Shouldn’t Employees Show Up for Work
Remind us again why government workers need to be unionized, pleads James Freeman in the WSJ:
People say American politics is too polarized, too bitterly divided. Yet suddenly we appear to have achieved a bipartisan consensus between the executive and legislative branches on a significant issue. Joe Biden’s Treasury secretary and congressional Republicans now agree that unionized federal employees have been extended too much privilege.
Reporting from the Washington Times:
The IRS is struggling to get its employees back to work in person at least 50% of the time, and Treasury Secretary Janet Yellen said the agency’s labor union is the chief hurdle.
In striking testimony to Congress, Ms. Yellen suggested that the department may have to renegotiate contracts to get those employees back to their desks more often. “Some of the employees are covered by collective bargaining agreements. They are members of a union, and to enforce those rules requires an agreement with the union,” she told the Senate Appropriations Committee last week.
What‘s not to understand, inquires Mr. Freeman, about workers in private firms being free to join unions if they believe it’s the best way to manage their sometimes adversarial relationships with business owners?
But why should federal workers be empowered to make an adversary of U.S. citizens in general?
In Mene Ukueberuwa ‘s Interview with Philip Howard, Mr. Howard noted that the bizarre creatures known as federal employee unions didn’t exist for most of the nation’s history.
Mr. Howard, a lawyer and writer, notes the results of bad governance: dreary schools, dangerous streets, and poor, costly services.
But politicians bent on reform tend to hit the same wall: government unions. Philip Howard has spent three decades studying this problem, and he’s convinced it can never be solved through ordinary politics. Only the courts can uproot public unions and restore accountable government.

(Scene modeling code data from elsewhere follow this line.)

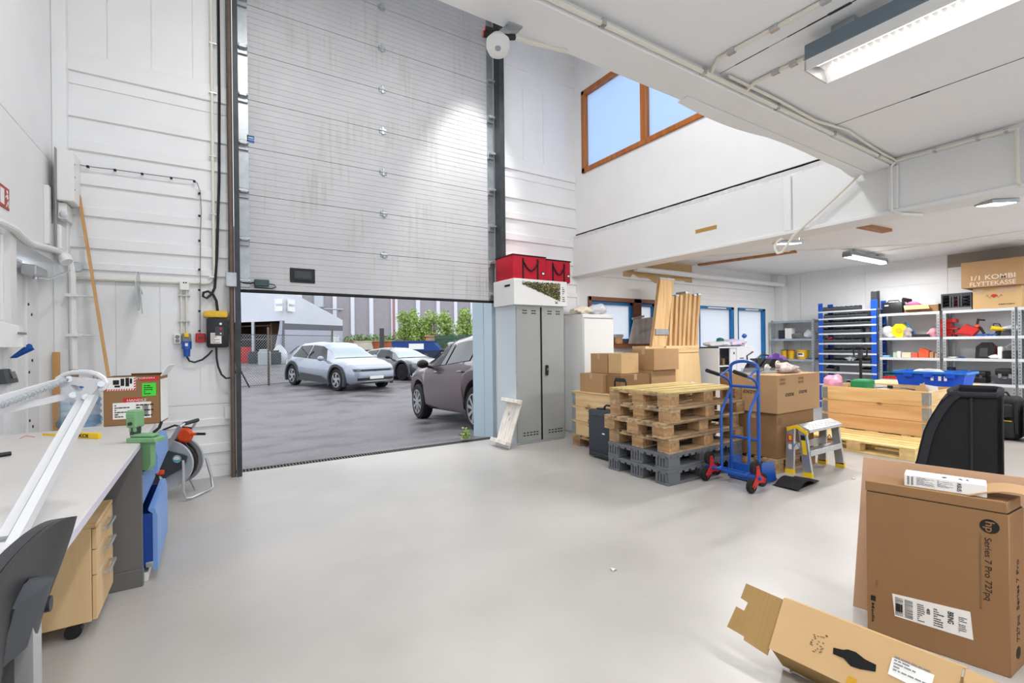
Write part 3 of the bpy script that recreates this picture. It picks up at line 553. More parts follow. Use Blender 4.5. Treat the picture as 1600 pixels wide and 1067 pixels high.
    def bar(z0, z1, yl, yr, dx, dep, top=.0):
        def f(u, v):
            y = yl+(yr-yl)*u; z = z0+(z1-z0)*v
            # march to the nose surface at this height and width
            x = x1
            while x > x1-1.2:
                q = sec(x); wz = 0
                for (ya, za), (yb, zb_) in zip(q[1:], q[2:]):
                    if min(za, zb_) <= z <= max(za, zb_) and abs(zb_-za) > 1e-6: wz = max(wz, ya+(yb-ya)*(z-za)/(zb_-za))
                if wz >= abs(y): break
                x -= .01
            return Vector((x+dx, y, z))
        return MB().sheet(f, 16, 3, .012)
    for nm, a, mt in P['nose']: fin(bar(*a), nm, mt)
    return T
IONIQ = dict(wb=3.0, W=1.89, R=.36, roofw=.62, spokes=5, swirl=True, mirror=(.75, 1.02),
  tops=[(-2.3, .86), (-2.24, 1.12), (-1.8, 1.42), (-1.25, 1.55), (-.4, 1.6), (.2, 1.57), (.62, 1.42), (1.22, 1.06), (1.6, .99), (2.05, .88), (2.27, .78), (2.34, .72), (2.37, .6)],
  belts=[(-2.3, .80), (-2.1, 1.0), (-1.6, 1.02), (0, .96), (1.2, .94), (1.6, .93), (2.05, .83), (2.27, .73), (2.34, .66), (2.37, .54)],
  wids=[(-2.3, .72), (-2.15, .86), (-1.5, .945), (1.5, .945), (2.0, .90), (2.25, .80), (2.34, .7), (2.37, .6)], bots=[(-2.3, .5), (-2.1, .28), (-1.0, .2), (1.0, .2), (2.1, .22), (2.37, .3)],
  windows=[(-1.55, -.52, 5.08, 5.95, (.22, .02)), (-.44, .82, 5.08, 5.95, (.02, -.36))], screen=(.36, 1.22), back=(-2.2, -1.75),
  nose=[('grille', (.655, .72, -.55, .55, .012, 0), BLACKP), ('headlamp', (.655, .735, -.78, -.56, .012, 0), LENS), ('headlamp', (.655, .735, .56, .78, .012, 0), LENS), ('lower_grille', (.36, .44, -.68, .68, .014, 0), BLACKP), ('bumper_lip', (.25, .34, -.72, .72, .03, 0), RIML), ('number_plate', (.40, .50, -.26, .26, .045, 0), PLATE)])
c1f = aW(530, 610, 16.3); c1r = aW(461, 603, 18.3); c1f.z = gz(c1f.y); c1r.z = gz(c1r.y)
car('hatchback_car', 'light silver hatchback with dark wheel arches parked facing the doorway', IONIQ, c1f, c1r, -1, paint('silver_blue_paint', (150, 157, 172), .35), rim=RIML, clad=True)
SPORT = dict(wb=2.9, W=1.97, R=.36, roofw=.6, spokes=7, mirror=(.62, .98), mirm=BLACKP,
  tops=[(-2.4, .7), (-2.3, .98), (-1.9, 1.15), (-1.2, 1.33), (-.4, 1.4), (.1, 1.38), (.5, 1.26), (1.15, .95), (1.6, .88), (2.05, .76), (2.3, .62), (2.36, .5)],
  belts=[(-2.4, .66), (-2.2, .9), (-1.5, .95), (0, .92), (1.1, .87), (1.6, .86), (2.05, .72), (2.3, .56), (2.36, .46)],
  wids=[(-2.4, .7), (-2.2, .88), (-1.45, .985), (0, .94), (1.45, .985), (2.0, .9), (2.25, .75), (2.36, .6)], bots=[(-2.4, .4), (-2.1, .24), (2.1, .18), (2.36, .25)],
  windows=[(-1.6, -.6, 5.08, 5.95, (.3, .02)), (-.5, .72, 5.08, 5.95, (.02, -.32))], screen=(.22, 1.12), back=(-2.25, -1.7),
  nose=[('headlamp', (.58, .70, -.78, -.42, .012, 0), LENS), ('headlamp', (.58, .70, .42, .78, .012, 0), LENS), ('lower_grille', (.28, .42, -.7, .7, .012, 0), BLACKP)])
c2f = aW(631, 598, 20.0); hd = (c1f-c1r).normalized(); c2r = c2f-Vector((hd.x*.97+.02, hd.y*1.0, 0)).normalized()*2.9; c2f.z = gz(c2f.y); c2r.z = gz(c2r.y)
car('estate_car', 'low dark grey sports estate car parked beyond the silver hatchback', SPORT, c2f, c2r, -1, paint('graphite_paint', (92, 94, 102), .6), rim=RIMD, clad=True, cladm=paint('graphite_arch', (70, 72, 78), .4))
SUV = dict(wb=2.71, W=1.88, R=.36, roofw=.62, spokes=9, mirror=(.62, 1.10), mirm=BLACKP, wsm=CGLASS,
  tops=[(-2.2, .9), (-2.15, 1.2), (-1.9, 1.45), (-1.4, 1.56), (-.6, 1.60), (.0, 1.57), (.42, 1.46), (1.05, 1.16), (1.5, 1.08), (1.95, .98), (2.15, .84), (2.2, .7)],
  belts=[(-2.2, .84), (-2.05, 1.08), (-1.5, 1.1), (0, 1.04), (1.0, 1.0), (1.5, 1.0), (1.95, .9), (2.15, .76), (2.2, .64)],
  wids=[(-2.2, .76), (-2.0, .88), (-1.3, .94), (1.3, .94), (1.8, .9), (2.08, .8), (2.2, .64)], bots=[(-2.2, .5), (-2.0, .3), (-.9, .24), (.9, .24), (2.0, .26), (2.2, .4)],
  windows=[(-1.8, -1.25, 5.1, 5.93, (.12, .04)), (-1.15, -.2, 5.1, 5.93, (.04, .0)), (-.12, .8, 5.1, 5.93, (.0, -.36))], screen=(.2, 1.03), back=(-2.12, -1.85),
  nose=[('headlamp', (.78, .90, -.76, -.5, .012, 0), LENS), ('headlamp', (.78, .90, .5, .76, .012, 0), LENS), ('grille', (.6, .82, -.45, .45, .012, 0), BLACKP)])
c4f = aW(660.8, 653.6, 11.1); c4r = aW(752, 674, 8.45)
SUVP = paint('brown_violet_paint', (92, 76, 80), .6)
C4 = car('family_suv', 'brown metallic SUV parked close beside the doorway, front wheel showing', SUV, c4f, c4r, 1, SUVP)
for x in (-.9, .2):
    y = .955; k = (c4f-c4r).length/2.71; MB().tube([Vector((x-.1, y+.0, .95)), Vector((x-.03, y+.03, .955)), Vector((x+.08, y+.0, .955))], .016).build('door_handle', SUVP, C4, M=WM(C4) @ Matrix.Diagonal((k, k, k, 1)))
c3f = aW(699, 566, 26.0); c3r = c3f+Vector((.35, 1, 0)).normalized()*2.8; c3f.z = gz(c3f.y); c3r.z = gz(c3r.y)
car('silver_suv', 'silver grey SUV mostly hidden behind the brown SUV', SUV, c3f, c3r, -1, paint('silver_grey_paint', (150, 154, 164), .5))
# ---- storage tent
TENTW = mat('tent_fabric', (206, 209, 218), .7, var=.05, vs=.6); TENTG = mat('tent_grey', (178, 180, 194), .7, var=.05, vs=.6); BAND = mat('tent_band', (104, 104, 112), .7); BROWN = mat('dark_brown_board', (66, 48, 40), .8, var=.3, vs=2)
Cn = aW(445, 566, 42.); Rn = aW(536, 560, 50.); Ln = aW(345, 566, 45.); z0 = -.1; zt = zat(445, 450, Cn.x, Cn.y); zr = zat(536, 500, Rn.x, Rn.y); zo = zat(443, 501, Cn.x, Cn.y)
T = thing('storage_tent', 'grey storage tent with an open front and dark band, across the yard', 'tent', (Cn.x, Cn.y, z0))
def wall3(p, q, za, zb, zc, zd, th=.12):
    d = (q-p); nrm = Vector((-d.y, d.x, 0)).normalized()*th; m_ = MB(); A = [Vector((p.x, p.y, za)), Vector((q.x, q.y, zb)), Vector((q.x, q.y, zc)), Vector((p.x, p.y, zd))]; B = [v+nrm for v in A]
    va = [m_.bm.verts.new(v) for v in A]; vb = [m_.bm.verts.new(v) for v in B]; m_.bm.faces.new(va); m_.bm.faces.new(vb[::-1])
    for j in range(4): m_.bm.faces.new((va[j], vb[j], vb[(j+1) % 4], va[(j+1) % 4]))
    bmesh.ops.recalc_face_normals(m_.bm, faces=m_.bm.faces); return m_
def zl(px, py, P_): return zat(px, py, P_.x, P_.y)
wall3(Cn, Rn, z0, z0, zl(536, 517, Rn), zl(445, 515, Cn)).build('lower_wall', TENTG, T); wall3(Cn, Rn, zl(445, 515, Cn), zl(536, 517, Rn), zl(536, 509, Rn), zl(445, 505, Cn), .14).build('dark_band', BAND, T)
wall3(Cn, Rn, zl(445, 505, Cn), zl(536, 509, Rn), zr, zt).build('upper_wall', TENTW, T); wall3(Ln, Cn, zo, zo, zt+.3, zt).build('front_panel', TENTW, T)
bk = (Rn-Cn)*.5; wall3(Ln+bk, Cn+bk+(Ln-Cn)*.04, z0, z0, (zt+zr)/2-.3, (zt+zr)/2-.3).build('back_wall', BROWN, T); wall3(Ln, Ln+bk, z0, z0, (zt+zr)/2-.3, zt-.1).build('side_wall', BROWN, T)
wall3(Ln, Cn, zt+.1, zt, zt+.05, zt+.1, .2).build('eave', TENTW, T); rf = MB(); 
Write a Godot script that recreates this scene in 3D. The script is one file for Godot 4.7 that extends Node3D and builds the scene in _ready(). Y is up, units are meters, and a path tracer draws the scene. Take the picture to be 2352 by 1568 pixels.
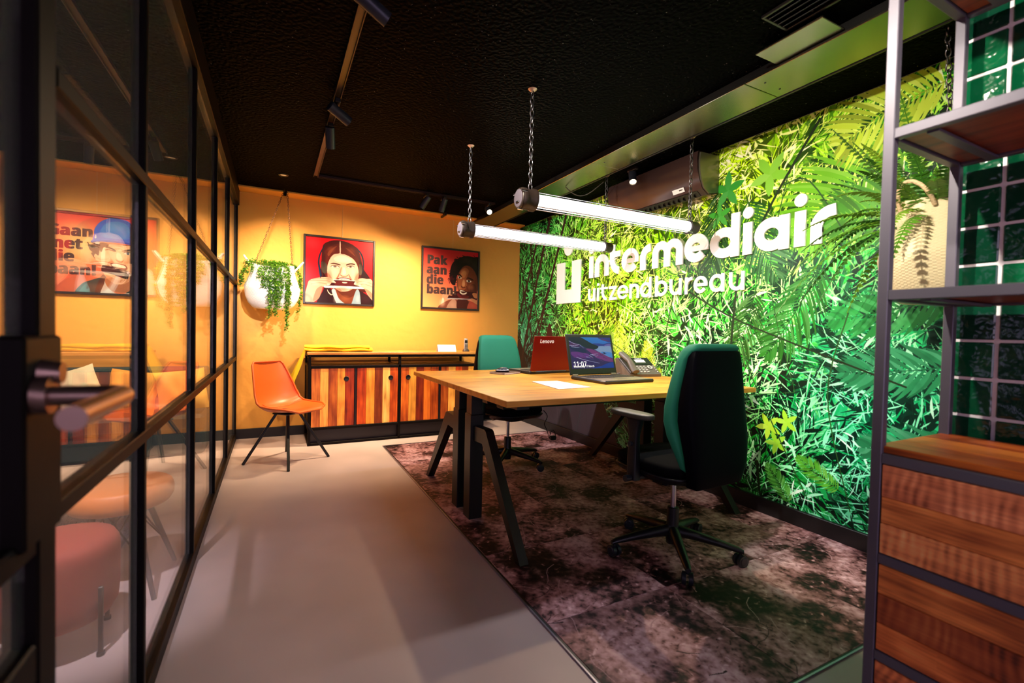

Mr. Ukueberuwa, a member of the WSJ’s editorial board, also noted Mr. Howard’s argument that the expansive power currently enjoyed by government employee unions is not legal. Public unions are looking to exercise control over the entire operating machinery of government, argues Mr. Howard:
It’s not a favor. It’s not a sliver from the public fisc. It’s the entire way the system works.” And they donate enough to get what they want.
In his book, “Not Accountable: Rethinking the Constitutionality of Public Employee Unions,” Mr. Howard reminds readers that teachers unions often spend more on state elections than all business groups combined. Those funds go to Democrats by a factor of about 19 to 1.